____ Information supplied

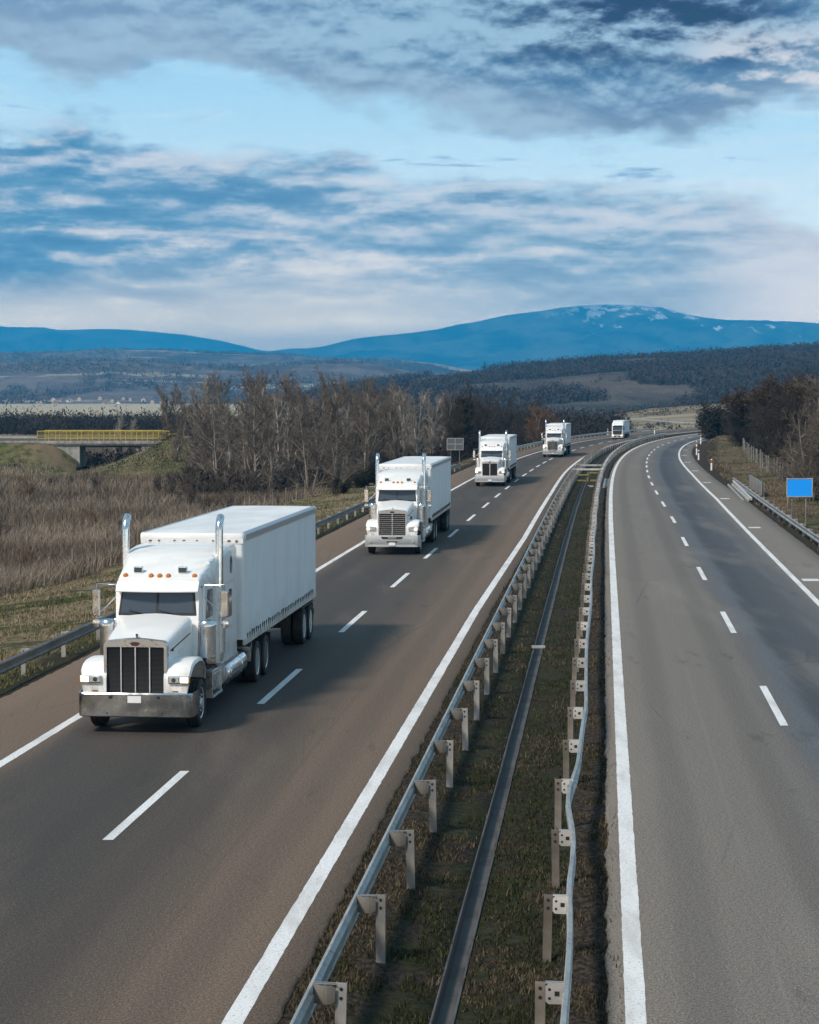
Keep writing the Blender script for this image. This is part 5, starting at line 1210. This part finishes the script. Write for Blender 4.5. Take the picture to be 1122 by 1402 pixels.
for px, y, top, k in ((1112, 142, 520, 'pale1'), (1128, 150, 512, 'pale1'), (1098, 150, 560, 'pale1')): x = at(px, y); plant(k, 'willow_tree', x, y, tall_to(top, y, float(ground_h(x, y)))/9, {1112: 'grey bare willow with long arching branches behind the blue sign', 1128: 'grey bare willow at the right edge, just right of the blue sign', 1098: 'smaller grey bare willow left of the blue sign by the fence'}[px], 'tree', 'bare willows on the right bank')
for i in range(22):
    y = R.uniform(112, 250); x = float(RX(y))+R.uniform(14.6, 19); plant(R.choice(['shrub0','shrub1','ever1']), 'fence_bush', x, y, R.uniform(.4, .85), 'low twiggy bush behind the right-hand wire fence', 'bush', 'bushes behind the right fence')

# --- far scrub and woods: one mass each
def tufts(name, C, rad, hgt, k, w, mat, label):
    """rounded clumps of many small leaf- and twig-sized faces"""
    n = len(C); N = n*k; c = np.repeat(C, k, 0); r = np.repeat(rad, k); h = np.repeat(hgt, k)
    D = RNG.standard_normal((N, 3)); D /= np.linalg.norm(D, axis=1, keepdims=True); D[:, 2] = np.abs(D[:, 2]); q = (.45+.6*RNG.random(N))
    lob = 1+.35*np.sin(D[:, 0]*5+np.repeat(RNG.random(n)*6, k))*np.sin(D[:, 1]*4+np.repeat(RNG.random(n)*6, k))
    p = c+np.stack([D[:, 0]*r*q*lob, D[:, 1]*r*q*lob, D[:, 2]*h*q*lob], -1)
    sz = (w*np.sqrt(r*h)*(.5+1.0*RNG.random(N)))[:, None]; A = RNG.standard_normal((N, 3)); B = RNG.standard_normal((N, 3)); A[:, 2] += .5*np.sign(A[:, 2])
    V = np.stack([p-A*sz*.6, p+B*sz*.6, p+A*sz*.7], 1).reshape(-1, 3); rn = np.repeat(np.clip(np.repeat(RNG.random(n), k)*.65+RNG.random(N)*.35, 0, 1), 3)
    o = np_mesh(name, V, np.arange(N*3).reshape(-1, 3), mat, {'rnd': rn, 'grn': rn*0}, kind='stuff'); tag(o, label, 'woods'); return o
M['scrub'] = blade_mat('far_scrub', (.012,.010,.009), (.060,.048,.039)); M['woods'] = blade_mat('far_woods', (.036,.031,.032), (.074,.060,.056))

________

▶ **Short task**
Please quote the lines of the material, beginning with the first and ending with the one that contains "y = R.uniform(112, 250);", exactly as written and without any pictures.

▶ **Task output**
Keep writing the Blender script for this image. This is part 5, starting at line 1210. This part finishes the script. Write for Blender 4.5. Take the picture to be 1122 by 1402 pixels.
for px, y, top, k in ((1112, 142, 520, 'pale1'), (1128, 150, 512, 'pale1'), (1098, 150, 560, 'pale1')): x = at(px, y); plant(k, 'willow_tree', x, y, tall_to(top, y, float(ground_h(x, y)))/9, {1112: 'grey bare willow with long arching branches behind the blue sign', 1128: 'grey bare willow at the right edge, just right of the blue sign', 1098: 'smaller grey bare willow left of the blue sign by the fence'}[px], 'tree', 'bare willows on the right bank')
for i in range(22):
    y = R.uniform(112, 250); x = float(RX(y))+R.uniform(14.6, 19); plant(R.choice(['shrub0','shrub1','ever1']), 'fence_bush', x, y, R.uniform(.4, .85), 'low twiggy bush behind the right-hand wire fence', 'bush', 'bushes behind the right fence')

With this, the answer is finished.